Once management is in a position to fully consider all the relevant factors, then the appropriate disciplinary action can be taken. If dismissal is decided, the employee should be informed as soon as possible and also on what grounds he is being dismissed. If there is a right of appeal within the disciplinary procedures against the decision, the employee should be directed to that fact and informed of the period and to whom he may exercise his right of appeal. In this regard, the decision of Said Dharmalingam is again of importance. In that case, the Court held that it is incumbent on an employer to provide the employee an opportunity to make a plea in mitigation.
52.
As was stated by the Court:
“Due inquiry for the purposes of Section 14 of the Act includes the right to make representations against the punishment proposed as a result of adverse findings by a domestic body”
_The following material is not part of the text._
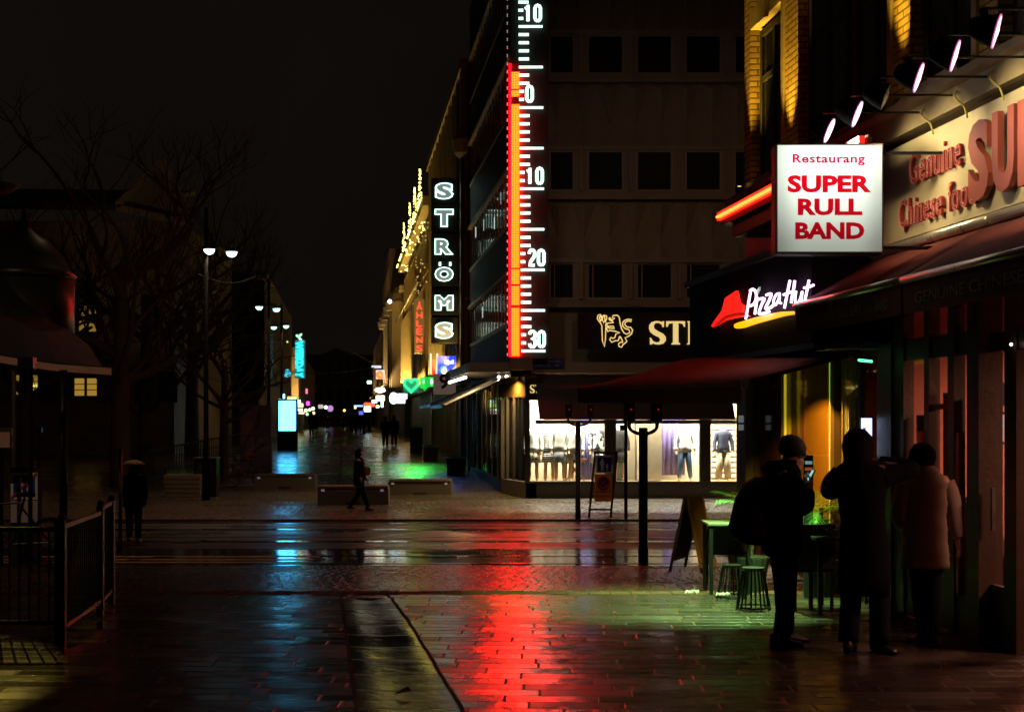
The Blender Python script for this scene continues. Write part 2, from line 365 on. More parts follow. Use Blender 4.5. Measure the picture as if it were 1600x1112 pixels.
# kerb row
b = MB(); x = -16.0
while x < 9:
    wd = .24 + random.uniform(-.02, .02); z = G(EDGE) + random.uniform(.0, .008)
    b.box(x, x + wd - .012, EDGE + .01, EDGE + .27, z - .12, z); x += wd
tag(b.build('kerb', M_['edge_stone']), kind='structure')
M_['asphalt'] = paving('worn_asphalt', 4.0, 1.6, (.035,.027,.02), .42, joint=.006, tilt=.01, fine=.3, wet=.45, grain=90)
for y0_, y1_, kind_ in ((EDGE + .29, 19.75, 'setts'), (19.75, 23.1, 'tram_bed'), (23.1, 24.7, 'asphalt'), (24.7, 25.3, 'tram_bed'), (25.3, 28.5, 'asphalt'), (28.5, 29.3, 'tram_bed'), (29.3, 31.2, 'asphalt'), (31.2, 32.4, 'track_setts')):
    sheet('road' if kind_ != 'tram_bed' else 'tram_track_bed', cst(-60), cst(60), rng(y0_, y1_, 2), -.01, M_[kind_])
M_['line_paint'] = surf('worn_line_paint', (.5,.36,.12), .5, var=.6, scale=4)  # pale strips painted in for warm light caught on the rails
for ly in (20.25, 20.75, 21.35):
    b = MB(); z = G(ly) - .005; b.box(-45, -2.9, ly, ly + .09, z - .01, z); tag(b.build('road_marking', M_['line_paint']), kind='structure')
sheet('pavement', cst(-60), cst(60), rng(32.4, 44, 5), .0, M_['cobble'])
sheet('pedestrian_street', cst(-60), cst(60), [44, 50, 60, 70, 77, 90, 130, 200, 330], .002, M_['side_slabs'])
for ry in (20.0, 21.45, 23.0, 24.75, 26.2, 28.6, 30.05):
    for dy, wd in ((0, .06), (.1, .025)):
        b = MB(); z = G(ry + dy) - .004
        b.box(-60, 60, ry + dy, ry + dy + wd, z - .05, z)
        tag(b.build('tram_rail', M_['rail_steel']), kind='structure')
    b = MB(); z = G(ry) - .006; b.box(-60, 60, ry + .061, ry + .099, z - .02, z); tag(b.build('rail_groove', M_['matt_black']), kind='structure')
b = MB(); x = -60
z = G(32.3); b.box(-60, 60, 32.28, 32.4, z - .1, z + .03); tag(b.build('kerb', M_['edge_stone']), kind='structure')
M_['pale_band'] = surf('pale_paving_band', (.3,.17,.12), .3, bump=.2, scale=8)
for y in (46.5, 52.5, 60, 70, 84, 102, 130):
    b = MB(); z = G(y) + .008; b.box(-.117*y - 5.6, -.117*y + .2, y, y + .3, z - .03, z); tag(b.build('paving_band', M_['pale_band']), kind='structure')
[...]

The Court, however, held that a plea of mitigation is not necessary where the employment contract states that dismissal mandatory upon a particular finding or where the misconduct is so grave that no useful purpose would be served by a plea in mitigation.
53.
Once all avenues for internal appeals are exhausted and assuming that the employees appeal is rejected, the employee should be so informed. It is normal to pay the employee whatever monies due subject to income tax clearance and request that all company property be returned.
54.
If these procedures and guidelines are adhered to, an employer should be well on his way to being able to defend successfully an unfair dismissal complaint in the Industrial Court.